Arnett -- who is reporting for National Geographic Television and NBC News -- also said Iraq has given him and other reporters a "degree of freedom which we appreciate," this despite the fact that Iraq has expelled several journalists, including CNN's Baghdad team, and apparently has imprisoned two journalists from the New York newspaper Newsday.

Arnett is a member of the Board of Directors of the Committee to Protect Journalists, which is trying to locate the missing journalists.

"I'd like to say from the beginning that the 12 years I've been coming here," Arnett said, "I've met unfailing courtesy and cooperation, courtesy from your people and cooperation from the Ministry of Information."

Arnett told the Iraqi TV interviewer, who was dressed in an Iraqi Army uniform, that President Bush is facing a "growing challenge" about the "conduct of the war" within the United States.

"President Bush says he is concerned about the Iraqi people, but if Iraqi people are dying in numbers, then American policy will be challenged very strongly," he said. In the interview, Arnett said reports from Baghdad on civilians being killed are being shown in the United States, and "it helps those who oppose the war when you challenge the policy to develop their arguments."

He pointed out U.S. claims that civilians killed in an explosion at a downtown Baghdad market were the victims of Iraqi missiles, and that Iraq had said the missiles were definitely incoming coalition fire.

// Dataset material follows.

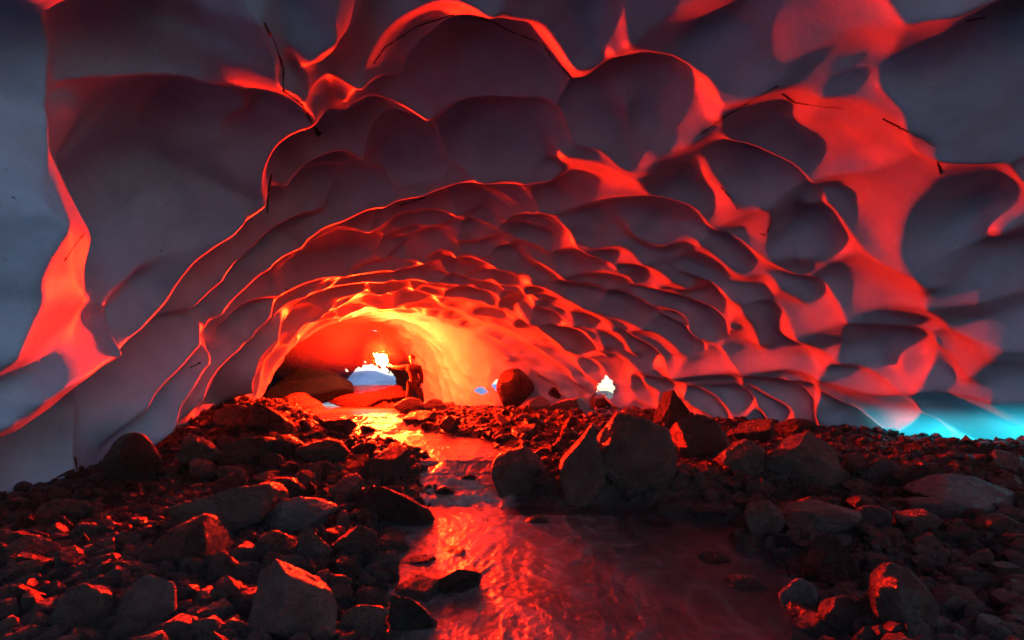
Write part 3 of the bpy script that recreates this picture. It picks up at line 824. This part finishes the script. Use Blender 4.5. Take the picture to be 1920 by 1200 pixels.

Arnett's Iraqi interviewer
Arnett's Iraqi interviewer

NBC News issued a statement supporting Arnett, saying that Arnett gave the interview to Iraqi TV as a "professional courtesy" and that his remarks "were analytical in nature and were not intended to be anything more."

Arnett also said "clearly this is a city that is disciplined, the population is responsive to the government's requirements of discipline," and "Iraqi friends tell me there is a growing sense of nationalism and resistance to what the United States and Britain is doing."

The longtime war correspondent, who reported on the Persian Gulf War for CNN in 1991, said U.S. war planners miscalculated the will of Iraqis and he does "not understand how that happened."

He said his reports "would tell the Americans about the determination of the Iraqi forces, the determination of the government and the willingness to fight for their country."